Fourth, the divorced husband of Meyer was senior CIA official Cord Meyer. When questioned by a reporter as he neared death in 2001, he said that his ex-wife was murdered by "[t]he same sons of bitches that killed John F. Kennedy."[2] This statement has been taken to refer to the CIA, but that makes no sense. There is no good reason to think that CIA was involved in the murder of Kennedy, despite strained efforts by conspiracy theorists to show otherwise. Nor is there any reason to think that the CIA had any motive to murder Mary Pinchot Meyer, who was a long-standing friend of Agency officials.

But, if one assumes that CIA knew that the KGB had murdered Mary Pinchot Meyer (perhaps it had learned this from a defector), then Cord Meyer's remark takes on a very different meaning.
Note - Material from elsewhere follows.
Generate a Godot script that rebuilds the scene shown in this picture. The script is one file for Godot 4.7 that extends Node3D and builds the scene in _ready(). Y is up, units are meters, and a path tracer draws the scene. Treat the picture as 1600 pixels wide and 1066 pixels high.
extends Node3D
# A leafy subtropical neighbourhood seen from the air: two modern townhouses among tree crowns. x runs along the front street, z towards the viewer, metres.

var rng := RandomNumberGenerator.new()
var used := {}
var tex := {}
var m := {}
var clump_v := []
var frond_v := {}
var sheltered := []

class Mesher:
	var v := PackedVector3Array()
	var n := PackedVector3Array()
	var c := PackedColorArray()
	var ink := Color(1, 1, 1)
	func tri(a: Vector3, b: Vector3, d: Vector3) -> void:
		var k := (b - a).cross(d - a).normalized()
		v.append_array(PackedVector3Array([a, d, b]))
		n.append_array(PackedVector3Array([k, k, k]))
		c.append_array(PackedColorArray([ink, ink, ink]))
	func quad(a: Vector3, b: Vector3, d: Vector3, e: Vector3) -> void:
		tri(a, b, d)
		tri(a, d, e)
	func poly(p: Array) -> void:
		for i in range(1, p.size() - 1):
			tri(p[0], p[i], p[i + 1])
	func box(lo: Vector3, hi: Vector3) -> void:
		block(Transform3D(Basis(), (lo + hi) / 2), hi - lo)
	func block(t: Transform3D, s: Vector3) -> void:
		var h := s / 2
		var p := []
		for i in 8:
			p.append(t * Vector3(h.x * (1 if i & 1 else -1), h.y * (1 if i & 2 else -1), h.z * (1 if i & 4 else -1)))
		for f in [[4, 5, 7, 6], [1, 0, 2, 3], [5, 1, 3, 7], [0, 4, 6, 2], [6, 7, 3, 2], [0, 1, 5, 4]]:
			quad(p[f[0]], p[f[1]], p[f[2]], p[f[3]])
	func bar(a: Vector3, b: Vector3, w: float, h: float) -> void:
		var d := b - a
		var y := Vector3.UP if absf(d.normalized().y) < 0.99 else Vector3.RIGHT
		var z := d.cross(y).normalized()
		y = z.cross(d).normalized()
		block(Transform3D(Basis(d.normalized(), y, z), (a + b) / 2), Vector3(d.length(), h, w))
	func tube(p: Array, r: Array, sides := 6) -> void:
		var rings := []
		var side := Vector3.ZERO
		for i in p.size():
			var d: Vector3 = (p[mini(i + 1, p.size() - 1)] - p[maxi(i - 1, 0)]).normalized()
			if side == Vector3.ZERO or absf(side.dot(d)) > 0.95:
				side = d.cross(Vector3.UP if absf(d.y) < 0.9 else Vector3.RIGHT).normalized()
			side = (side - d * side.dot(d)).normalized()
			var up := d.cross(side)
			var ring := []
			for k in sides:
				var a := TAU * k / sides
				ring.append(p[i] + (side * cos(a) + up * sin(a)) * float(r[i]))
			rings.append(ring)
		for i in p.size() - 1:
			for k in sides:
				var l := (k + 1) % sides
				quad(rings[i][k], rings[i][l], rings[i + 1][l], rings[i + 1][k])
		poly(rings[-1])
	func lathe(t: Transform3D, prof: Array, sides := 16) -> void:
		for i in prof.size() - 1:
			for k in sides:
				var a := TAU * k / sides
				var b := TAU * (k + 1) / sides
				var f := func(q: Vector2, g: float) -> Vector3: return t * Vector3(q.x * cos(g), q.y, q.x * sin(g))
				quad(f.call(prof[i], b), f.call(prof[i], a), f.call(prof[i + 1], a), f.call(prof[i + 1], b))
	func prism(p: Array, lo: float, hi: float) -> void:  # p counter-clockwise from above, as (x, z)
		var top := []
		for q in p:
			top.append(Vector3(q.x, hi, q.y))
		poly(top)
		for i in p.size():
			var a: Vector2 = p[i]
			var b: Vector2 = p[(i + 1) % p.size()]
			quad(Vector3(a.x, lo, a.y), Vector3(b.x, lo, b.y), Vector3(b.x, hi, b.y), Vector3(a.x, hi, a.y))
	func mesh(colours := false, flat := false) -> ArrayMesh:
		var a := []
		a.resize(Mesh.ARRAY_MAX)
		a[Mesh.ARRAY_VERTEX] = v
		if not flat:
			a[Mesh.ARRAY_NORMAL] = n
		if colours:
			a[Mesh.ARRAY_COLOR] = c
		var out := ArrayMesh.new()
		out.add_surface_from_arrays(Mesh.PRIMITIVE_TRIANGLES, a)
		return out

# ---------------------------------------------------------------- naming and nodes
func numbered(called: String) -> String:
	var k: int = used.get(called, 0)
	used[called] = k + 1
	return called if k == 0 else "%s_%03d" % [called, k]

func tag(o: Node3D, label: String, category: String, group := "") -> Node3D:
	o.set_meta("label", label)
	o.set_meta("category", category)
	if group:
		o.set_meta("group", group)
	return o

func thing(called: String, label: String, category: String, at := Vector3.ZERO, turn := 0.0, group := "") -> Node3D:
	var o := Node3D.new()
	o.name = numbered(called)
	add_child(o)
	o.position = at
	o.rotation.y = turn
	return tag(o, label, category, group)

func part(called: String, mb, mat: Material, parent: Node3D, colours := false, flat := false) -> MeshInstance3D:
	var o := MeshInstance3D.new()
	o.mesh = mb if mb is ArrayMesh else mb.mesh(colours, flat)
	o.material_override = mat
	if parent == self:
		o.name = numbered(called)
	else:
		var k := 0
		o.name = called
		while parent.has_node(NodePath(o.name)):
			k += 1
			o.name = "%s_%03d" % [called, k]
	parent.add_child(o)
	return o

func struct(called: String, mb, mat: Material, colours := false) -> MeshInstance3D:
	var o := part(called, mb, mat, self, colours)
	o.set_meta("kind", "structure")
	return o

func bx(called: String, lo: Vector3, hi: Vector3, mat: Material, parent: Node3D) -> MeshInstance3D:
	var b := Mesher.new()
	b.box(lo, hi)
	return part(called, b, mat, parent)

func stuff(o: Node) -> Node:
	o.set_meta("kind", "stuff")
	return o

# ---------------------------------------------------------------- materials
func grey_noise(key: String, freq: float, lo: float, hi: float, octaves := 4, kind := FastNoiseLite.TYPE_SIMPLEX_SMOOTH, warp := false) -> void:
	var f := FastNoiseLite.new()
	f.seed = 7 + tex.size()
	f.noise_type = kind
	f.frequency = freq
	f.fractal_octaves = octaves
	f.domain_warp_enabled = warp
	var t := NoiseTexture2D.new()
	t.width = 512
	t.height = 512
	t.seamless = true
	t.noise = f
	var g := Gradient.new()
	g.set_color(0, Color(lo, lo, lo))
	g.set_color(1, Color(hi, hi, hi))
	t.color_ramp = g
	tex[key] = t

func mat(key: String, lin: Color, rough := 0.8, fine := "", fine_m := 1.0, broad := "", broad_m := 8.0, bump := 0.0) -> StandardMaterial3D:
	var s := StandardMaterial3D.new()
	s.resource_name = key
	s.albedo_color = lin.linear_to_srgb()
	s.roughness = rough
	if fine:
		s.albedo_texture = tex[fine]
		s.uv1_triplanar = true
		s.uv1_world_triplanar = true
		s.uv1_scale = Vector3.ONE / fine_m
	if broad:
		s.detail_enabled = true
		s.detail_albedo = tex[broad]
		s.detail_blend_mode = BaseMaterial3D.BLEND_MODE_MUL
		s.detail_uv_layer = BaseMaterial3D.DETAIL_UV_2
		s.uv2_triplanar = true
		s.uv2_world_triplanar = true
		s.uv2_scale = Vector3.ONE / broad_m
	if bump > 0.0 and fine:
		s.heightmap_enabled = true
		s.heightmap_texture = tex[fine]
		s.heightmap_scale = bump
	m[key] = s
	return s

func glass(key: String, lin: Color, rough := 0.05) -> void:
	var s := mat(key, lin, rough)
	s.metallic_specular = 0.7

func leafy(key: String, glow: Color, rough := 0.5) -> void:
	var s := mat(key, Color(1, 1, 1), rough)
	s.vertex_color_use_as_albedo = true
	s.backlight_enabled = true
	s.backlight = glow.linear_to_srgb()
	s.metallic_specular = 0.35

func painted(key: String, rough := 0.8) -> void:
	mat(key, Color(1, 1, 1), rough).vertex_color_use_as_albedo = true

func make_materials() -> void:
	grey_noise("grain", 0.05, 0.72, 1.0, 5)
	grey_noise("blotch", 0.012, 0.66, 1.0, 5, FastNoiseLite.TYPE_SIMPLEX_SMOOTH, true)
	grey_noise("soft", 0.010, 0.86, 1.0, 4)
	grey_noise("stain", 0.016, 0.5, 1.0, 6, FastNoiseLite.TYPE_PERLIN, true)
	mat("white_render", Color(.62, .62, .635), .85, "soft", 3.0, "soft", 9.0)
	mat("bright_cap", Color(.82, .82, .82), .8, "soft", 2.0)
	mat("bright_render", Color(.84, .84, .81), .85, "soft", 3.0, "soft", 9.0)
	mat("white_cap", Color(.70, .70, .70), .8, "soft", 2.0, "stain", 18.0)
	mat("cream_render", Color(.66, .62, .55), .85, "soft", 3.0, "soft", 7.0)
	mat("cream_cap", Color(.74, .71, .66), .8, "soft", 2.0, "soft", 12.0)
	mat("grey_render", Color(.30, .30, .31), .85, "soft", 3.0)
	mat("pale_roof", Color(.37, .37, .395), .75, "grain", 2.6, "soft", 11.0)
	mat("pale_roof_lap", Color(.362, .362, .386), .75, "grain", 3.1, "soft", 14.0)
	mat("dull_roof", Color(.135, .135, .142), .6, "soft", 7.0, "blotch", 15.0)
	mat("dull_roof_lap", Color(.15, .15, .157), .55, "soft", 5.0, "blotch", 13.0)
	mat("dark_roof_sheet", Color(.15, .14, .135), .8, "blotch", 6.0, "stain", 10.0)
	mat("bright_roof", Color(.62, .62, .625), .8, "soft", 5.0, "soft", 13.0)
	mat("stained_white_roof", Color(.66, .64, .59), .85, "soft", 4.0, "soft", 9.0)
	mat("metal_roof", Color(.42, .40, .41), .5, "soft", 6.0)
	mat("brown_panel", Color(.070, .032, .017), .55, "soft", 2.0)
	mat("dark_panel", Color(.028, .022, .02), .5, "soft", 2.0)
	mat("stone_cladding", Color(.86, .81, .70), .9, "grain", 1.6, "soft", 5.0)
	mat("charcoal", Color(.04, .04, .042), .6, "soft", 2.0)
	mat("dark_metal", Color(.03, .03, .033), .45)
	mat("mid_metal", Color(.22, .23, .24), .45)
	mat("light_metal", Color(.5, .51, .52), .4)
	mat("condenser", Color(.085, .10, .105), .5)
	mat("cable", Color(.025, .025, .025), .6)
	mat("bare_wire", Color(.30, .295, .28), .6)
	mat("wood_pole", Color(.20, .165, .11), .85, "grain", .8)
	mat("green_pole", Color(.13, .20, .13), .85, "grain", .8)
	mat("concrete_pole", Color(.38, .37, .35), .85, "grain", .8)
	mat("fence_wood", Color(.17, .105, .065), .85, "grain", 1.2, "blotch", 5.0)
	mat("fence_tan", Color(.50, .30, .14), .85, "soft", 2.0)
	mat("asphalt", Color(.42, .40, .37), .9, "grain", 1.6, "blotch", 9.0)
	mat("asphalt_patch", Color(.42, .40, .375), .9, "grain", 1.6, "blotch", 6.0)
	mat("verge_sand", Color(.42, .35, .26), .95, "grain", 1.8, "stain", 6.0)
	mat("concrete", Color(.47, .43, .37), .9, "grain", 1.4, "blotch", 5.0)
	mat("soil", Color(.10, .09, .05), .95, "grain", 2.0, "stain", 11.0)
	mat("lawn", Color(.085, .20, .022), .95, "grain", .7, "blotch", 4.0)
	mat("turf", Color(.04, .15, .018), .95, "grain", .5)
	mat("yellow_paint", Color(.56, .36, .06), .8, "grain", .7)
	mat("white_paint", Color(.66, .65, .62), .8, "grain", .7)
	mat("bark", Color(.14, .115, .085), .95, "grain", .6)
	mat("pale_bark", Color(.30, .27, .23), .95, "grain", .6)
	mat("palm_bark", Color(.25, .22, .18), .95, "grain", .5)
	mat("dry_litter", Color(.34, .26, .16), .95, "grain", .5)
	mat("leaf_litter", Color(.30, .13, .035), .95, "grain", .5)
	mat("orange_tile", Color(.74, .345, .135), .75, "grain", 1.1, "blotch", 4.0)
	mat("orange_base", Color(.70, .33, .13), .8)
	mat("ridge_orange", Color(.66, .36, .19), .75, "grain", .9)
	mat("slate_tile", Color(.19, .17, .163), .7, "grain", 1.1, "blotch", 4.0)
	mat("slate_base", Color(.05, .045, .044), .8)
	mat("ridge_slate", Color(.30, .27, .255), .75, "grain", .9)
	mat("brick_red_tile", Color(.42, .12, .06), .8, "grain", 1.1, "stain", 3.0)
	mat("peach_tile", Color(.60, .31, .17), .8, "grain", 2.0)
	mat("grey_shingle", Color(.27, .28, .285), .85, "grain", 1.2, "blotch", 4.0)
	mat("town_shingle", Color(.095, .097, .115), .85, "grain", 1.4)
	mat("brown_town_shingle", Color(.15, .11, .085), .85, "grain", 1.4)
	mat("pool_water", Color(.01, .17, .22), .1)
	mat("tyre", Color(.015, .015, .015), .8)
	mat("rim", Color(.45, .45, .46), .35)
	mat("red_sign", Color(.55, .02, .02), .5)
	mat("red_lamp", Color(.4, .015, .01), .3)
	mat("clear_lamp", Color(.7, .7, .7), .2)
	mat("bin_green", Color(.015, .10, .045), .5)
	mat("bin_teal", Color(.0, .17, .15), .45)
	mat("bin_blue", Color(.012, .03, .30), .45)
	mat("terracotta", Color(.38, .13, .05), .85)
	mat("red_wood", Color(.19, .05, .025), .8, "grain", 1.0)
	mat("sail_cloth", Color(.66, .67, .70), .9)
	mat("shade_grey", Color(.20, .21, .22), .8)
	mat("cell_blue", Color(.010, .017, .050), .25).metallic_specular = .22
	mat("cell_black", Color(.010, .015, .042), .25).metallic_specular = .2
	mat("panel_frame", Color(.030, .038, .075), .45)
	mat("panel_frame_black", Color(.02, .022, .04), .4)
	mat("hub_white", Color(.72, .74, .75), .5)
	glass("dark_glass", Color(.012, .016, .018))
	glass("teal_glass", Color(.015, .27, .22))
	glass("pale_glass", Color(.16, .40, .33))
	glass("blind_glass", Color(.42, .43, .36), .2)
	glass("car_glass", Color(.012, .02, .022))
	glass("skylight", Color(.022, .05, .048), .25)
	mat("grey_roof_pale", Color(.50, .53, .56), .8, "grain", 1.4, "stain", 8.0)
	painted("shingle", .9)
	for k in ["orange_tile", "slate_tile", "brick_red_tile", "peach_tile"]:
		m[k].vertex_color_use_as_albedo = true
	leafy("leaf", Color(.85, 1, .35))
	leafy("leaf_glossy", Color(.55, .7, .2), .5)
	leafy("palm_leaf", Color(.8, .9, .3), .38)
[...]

It is a statement by a former senior CIA official that the Agency had found out that the KGB had murdered John F. Kennedy--again, possibly from a defector. Considering the source, this statement carries a good deal of weight, perhaps the more so because it requires proper interpretation.

The Soviets repeatedly denied that the KGB had any contact with Lee Harvey Oswald. But as a Marine radar specialist in Japan and California, Oswald had access to extensive classified information regarding radars, flight patterns, and in particular the new US height-finding radar that would have been of exceptional interest to the KGB in regard to the U-2 spy flights. Oswald told US Embassy officials in Moscow that he intended to reveal sensitive information to the Soviets. Gary Powers, pilot of the U-2 flight downed in May, 1960, suggested that Oswald might have betrayed to the Soviets information that they used to shoot down the U-2 [3]. This seems very believable, and it would mean that Oswald had proved himself a loyal communist and one who had provided precious information to the USSR. So the KGB would have trusted him.

Given Oswald's aggressive mentality and track record (well known to the KGB), it would require very little for the KGB to insert into his mind the suggestion that he should assassinate Kennedy. Indeed, virulent communist hate propaganda during Oswald's years in the Soviet Union might have instilled in his impressionable brain the need to take action against those like the American president who thwarted the progress of communism. Or some oblique KGB suggestion could have activated Oswald. However, given the importance of the target, it seems more likely that the KGB carefully orchestrated the assassination with Oswald to maximize the chances of success.

At a minimum, therefore, a consideration of these pieces of evidence and logic should lead to a reinvestigation of the possibility that the KGB organized the assassination of John F. Kennedy, as it did the murder of Mary Pinchot Meyer. Rather than revisiting the old evidence, one could start by requesting CIA to tell what it knows. The evidence here suggests that CIA has known for many years that the KGB arranged the assassination of President Kennedy [4].



Notes

[1] Kenneth J. Dillon, www.scientiapress.com/findings/kgbmeyer.html

[2] C. David Heymann. The Georgetown Ladies' Social Club. New York: Atria Books, 2003, p. 168. In his 1980/82 book Facing Reality: From World Federalism to the CIA. Washington, D.C.: University Press of America, 1982, Cord Meyer denied reports that he was convinced that his ex-wife had been murdered by the Soviets. He wrote that he trusted the D.C. police's conclusion that the crime had been a sex or robbery case (p. 144). But this would not apply to Kennedy's assassination, so his denial is not to be believed, especially since he later contradicted it.

[3] Francis Gary Powers and Curt Gentry. Operation Overflight: A Memoir of the U-2 Incident. New York: Holt, Rinehart and Winston, 1970, pp. 357-9.

[4] For a parallel instance in which a U.S. Government agency appears to have solved major crimes years ago, see www.scientiapress.com/findings/mailer.htm. That case involves the FBI and the Anthrax Mailer and Flight #587 crash cases of 2001.